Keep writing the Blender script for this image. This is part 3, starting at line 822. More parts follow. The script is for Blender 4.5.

---

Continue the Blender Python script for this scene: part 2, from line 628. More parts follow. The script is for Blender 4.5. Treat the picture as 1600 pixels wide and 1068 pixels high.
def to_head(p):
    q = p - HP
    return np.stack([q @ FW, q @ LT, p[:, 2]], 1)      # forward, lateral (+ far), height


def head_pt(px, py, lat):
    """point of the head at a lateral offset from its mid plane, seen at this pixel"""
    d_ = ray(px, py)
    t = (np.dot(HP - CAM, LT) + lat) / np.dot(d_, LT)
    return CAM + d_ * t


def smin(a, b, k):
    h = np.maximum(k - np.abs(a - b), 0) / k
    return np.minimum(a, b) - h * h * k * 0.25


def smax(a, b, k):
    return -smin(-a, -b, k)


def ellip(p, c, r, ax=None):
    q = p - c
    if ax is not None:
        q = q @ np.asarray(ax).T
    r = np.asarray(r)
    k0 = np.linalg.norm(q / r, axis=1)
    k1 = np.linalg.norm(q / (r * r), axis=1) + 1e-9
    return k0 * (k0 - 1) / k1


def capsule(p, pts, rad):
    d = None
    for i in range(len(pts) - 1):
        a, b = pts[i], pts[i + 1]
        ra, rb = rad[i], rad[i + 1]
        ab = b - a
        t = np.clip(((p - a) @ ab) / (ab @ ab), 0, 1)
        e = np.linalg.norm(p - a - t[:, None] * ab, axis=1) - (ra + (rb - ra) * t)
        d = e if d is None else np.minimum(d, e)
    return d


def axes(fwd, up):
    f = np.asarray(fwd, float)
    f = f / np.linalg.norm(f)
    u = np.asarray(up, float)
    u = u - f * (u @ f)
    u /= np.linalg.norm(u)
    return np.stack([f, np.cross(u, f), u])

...

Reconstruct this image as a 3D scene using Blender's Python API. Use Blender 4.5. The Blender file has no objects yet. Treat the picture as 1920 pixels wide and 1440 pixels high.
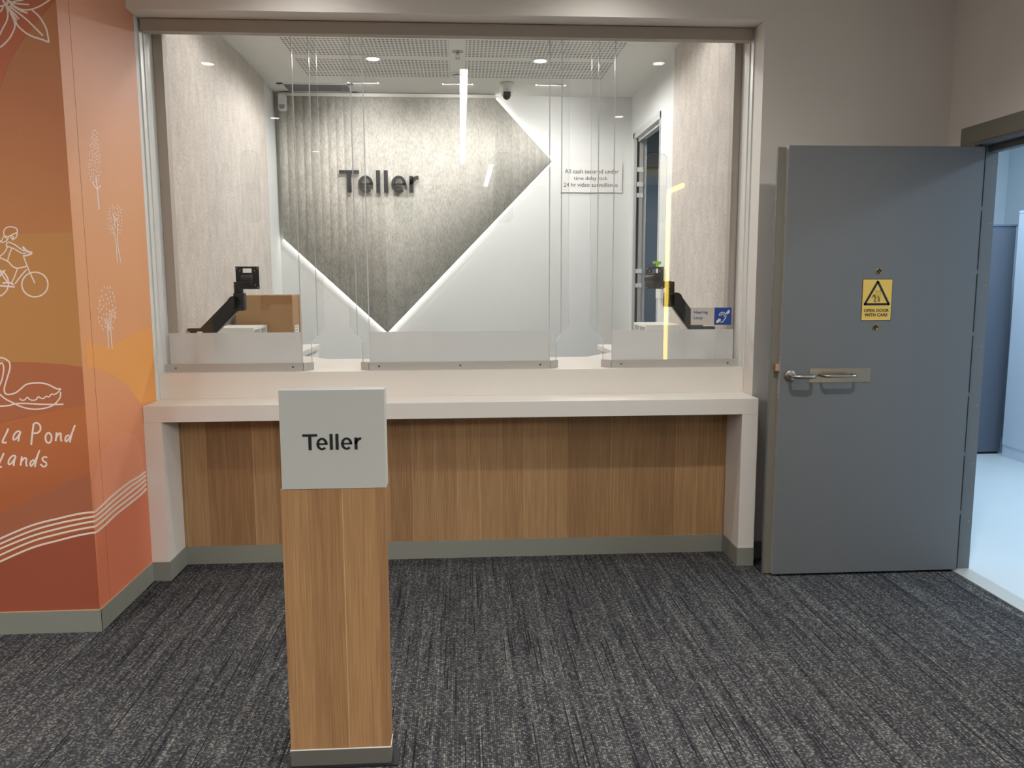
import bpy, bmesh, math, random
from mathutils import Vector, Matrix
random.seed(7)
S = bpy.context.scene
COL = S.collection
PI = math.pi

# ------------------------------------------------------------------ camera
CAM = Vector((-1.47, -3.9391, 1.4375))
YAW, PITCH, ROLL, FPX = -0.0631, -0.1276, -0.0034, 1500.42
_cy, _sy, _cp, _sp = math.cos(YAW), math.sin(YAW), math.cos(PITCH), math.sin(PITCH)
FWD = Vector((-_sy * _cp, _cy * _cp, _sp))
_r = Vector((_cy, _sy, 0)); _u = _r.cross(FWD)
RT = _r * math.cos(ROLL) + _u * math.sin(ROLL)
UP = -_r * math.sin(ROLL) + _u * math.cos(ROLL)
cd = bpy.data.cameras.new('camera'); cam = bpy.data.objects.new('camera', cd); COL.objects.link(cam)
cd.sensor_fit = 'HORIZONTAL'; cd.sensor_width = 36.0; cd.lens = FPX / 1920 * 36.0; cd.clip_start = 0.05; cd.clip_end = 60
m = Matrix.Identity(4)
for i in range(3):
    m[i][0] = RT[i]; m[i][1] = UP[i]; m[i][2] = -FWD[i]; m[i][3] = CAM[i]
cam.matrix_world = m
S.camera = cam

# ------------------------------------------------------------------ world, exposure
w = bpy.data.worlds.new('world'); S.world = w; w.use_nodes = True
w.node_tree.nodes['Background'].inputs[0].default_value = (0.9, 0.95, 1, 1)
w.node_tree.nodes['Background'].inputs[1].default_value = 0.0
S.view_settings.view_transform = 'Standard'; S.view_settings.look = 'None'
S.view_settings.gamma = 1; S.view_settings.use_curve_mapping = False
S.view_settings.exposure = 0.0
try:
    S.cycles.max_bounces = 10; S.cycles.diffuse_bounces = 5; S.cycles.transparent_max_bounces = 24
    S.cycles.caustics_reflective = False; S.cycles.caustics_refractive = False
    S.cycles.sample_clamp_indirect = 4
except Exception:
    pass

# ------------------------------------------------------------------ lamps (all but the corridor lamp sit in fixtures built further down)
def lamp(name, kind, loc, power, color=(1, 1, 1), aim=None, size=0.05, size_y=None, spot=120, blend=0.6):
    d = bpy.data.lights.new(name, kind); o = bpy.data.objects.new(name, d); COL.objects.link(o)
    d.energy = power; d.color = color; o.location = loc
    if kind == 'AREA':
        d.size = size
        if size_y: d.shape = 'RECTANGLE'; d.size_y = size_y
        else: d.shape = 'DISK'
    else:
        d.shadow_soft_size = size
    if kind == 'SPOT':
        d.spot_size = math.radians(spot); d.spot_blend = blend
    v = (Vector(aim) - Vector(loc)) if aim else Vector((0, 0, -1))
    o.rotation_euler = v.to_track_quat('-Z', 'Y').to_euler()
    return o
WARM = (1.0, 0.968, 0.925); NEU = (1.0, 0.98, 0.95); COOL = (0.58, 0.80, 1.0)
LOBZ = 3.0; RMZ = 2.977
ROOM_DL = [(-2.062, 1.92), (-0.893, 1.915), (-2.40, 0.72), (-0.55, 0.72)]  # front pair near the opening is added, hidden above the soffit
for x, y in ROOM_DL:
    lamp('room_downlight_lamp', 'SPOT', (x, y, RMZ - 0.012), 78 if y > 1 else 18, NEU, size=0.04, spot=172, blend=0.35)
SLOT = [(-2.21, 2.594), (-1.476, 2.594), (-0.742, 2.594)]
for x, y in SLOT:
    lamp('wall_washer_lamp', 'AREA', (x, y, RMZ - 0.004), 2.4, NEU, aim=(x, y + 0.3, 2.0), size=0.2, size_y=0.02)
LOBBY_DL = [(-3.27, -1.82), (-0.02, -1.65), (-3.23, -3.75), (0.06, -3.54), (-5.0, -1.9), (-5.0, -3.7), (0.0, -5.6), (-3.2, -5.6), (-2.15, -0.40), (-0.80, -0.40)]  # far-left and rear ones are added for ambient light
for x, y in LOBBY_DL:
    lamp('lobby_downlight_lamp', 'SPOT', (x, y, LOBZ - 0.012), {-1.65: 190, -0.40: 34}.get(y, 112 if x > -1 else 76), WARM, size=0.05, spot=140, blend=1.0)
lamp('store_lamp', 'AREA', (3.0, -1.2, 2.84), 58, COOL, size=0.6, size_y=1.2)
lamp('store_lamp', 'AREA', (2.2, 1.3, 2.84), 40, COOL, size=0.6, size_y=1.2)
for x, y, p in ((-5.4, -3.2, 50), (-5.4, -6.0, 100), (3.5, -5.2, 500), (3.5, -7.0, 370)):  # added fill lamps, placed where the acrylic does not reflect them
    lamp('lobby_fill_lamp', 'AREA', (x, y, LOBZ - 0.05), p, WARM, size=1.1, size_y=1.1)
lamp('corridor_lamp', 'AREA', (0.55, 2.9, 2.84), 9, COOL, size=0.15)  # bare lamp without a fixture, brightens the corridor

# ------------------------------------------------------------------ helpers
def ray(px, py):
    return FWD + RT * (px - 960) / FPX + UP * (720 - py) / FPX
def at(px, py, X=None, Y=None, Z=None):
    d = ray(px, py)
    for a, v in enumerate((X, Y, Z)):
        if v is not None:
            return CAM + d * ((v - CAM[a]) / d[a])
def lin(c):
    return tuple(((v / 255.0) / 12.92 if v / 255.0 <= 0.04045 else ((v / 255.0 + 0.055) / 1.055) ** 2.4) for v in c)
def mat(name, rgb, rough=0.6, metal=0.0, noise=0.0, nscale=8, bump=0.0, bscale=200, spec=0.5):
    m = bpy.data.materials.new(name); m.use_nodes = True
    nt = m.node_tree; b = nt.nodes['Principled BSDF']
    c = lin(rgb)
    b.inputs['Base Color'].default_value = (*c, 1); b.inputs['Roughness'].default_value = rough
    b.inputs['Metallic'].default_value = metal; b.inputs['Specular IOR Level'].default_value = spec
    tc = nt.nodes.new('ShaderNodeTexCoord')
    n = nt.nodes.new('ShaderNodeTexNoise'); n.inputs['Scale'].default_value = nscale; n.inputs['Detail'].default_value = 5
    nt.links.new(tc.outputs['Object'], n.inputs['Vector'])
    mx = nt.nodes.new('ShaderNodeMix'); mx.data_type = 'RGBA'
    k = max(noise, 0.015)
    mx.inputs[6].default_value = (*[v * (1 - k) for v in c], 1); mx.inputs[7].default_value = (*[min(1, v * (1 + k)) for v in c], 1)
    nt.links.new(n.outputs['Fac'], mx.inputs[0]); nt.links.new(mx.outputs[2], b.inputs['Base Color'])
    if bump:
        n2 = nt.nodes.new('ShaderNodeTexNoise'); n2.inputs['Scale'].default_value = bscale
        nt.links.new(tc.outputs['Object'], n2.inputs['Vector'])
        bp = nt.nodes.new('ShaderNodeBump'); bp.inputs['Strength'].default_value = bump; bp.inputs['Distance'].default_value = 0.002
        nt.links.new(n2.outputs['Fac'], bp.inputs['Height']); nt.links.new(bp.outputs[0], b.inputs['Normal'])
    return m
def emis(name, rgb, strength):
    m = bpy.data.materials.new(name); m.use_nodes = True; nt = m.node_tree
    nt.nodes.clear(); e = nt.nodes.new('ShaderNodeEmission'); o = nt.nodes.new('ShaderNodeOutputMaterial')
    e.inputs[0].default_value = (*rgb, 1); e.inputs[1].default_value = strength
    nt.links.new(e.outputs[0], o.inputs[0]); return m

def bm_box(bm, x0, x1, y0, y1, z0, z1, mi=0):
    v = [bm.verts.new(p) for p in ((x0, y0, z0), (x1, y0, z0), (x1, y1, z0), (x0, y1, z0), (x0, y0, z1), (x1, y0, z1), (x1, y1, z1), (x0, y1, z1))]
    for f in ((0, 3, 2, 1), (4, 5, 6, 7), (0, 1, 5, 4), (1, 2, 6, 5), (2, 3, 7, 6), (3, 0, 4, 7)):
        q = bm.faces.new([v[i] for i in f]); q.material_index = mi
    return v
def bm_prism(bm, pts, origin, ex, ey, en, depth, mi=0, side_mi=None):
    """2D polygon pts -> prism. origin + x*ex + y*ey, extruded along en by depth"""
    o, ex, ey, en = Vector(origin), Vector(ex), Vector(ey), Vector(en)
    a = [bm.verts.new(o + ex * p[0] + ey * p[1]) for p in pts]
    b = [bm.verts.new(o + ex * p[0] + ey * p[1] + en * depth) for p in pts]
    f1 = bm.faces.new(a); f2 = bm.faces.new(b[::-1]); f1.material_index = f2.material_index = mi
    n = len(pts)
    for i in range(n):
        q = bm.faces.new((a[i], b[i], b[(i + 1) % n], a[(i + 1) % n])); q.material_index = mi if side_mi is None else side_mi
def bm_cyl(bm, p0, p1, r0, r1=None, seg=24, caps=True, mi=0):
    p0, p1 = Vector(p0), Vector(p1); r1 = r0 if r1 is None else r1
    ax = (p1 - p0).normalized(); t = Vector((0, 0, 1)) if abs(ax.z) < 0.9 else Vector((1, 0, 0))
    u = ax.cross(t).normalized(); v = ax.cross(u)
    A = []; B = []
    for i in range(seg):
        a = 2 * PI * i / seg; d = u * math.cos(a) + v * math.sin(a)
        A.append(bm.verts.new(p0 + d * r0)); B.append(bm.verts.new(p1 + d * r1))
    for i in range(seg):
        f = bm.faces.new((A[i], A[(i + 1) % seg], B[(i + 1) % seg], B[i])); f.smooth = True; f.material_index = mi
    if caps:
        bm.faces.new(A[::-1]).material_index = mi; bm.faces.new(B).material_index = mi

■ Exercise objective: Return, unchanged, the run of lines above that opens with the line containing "Continue the Blender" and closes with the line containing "return np.stack([f, np.cross(u, f), u])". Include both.

■ Solution:
Continue the Blender Python script for this scene: part 2, from line 628. More parts follow. The script is for Blender 4.5. Treat the picture as 1600 pixels wide and 1068 pixels high.
def to_head(p):
    q = p - HP
    return np.stack([q @ FW, q @ LT, p[:, 2]], 1)      # forward, lateral (+ far), height


def head_pt(px, py, lat):
    """point of the head at a lateral offset from its mid plane, seen at this pixel"""
    d_ = ray(px, py)
    t = (np.dot(HP - CAM, LT) + lat) / np.dot(d_, LT)
    return CAM + d_ * t


def smin(a, b, k):
    h = np.maximum(k - np.abs(a - b), 0) / k
    return np.minimum(a, b) - h * h * k * 0.25


def smax(a, b, k):
    return -smin(-a, -b, k)


def ellip(p, c, r, ax=None):
    q = p - c
    if ax is not None:
        q = q @ np.asarray(ax).T
    r = np.asarray(r)
    k0 = np.linalg.norm(q / r, axis=1)
    k1 = np.linalg.norm(q / (r * r), axis=1) + 1e-9
    return k0 * (k0 - 1) / k1


def capsule(p, pts, rad):
    d = None
    for i in range(len(pts) - 1):
        a, b = pts[i], pts[i + 1]
        ra, rb = rad[i], rad[i + 1]
        ab = b - a
        t = np.clip(((p - a) @ ab) / (ab @ ab), 0, 1)
        e = np.linalg.norm(p - a - t[:, None] * ab, axis=1) - (ra + (rb - ra) * t)
        d = e if d is None else np.minimum(d, e)
    return d


def axes(fwd, up):
    f = np.asarray(fwd, float)
    f = f / np.linalg.norm(f)
    u = np.asarray(up, float)
    u = u - f * (u @ f)
    u /= np.linalg.norm(u)
    return np.stack([f, np.cross(u, f), u])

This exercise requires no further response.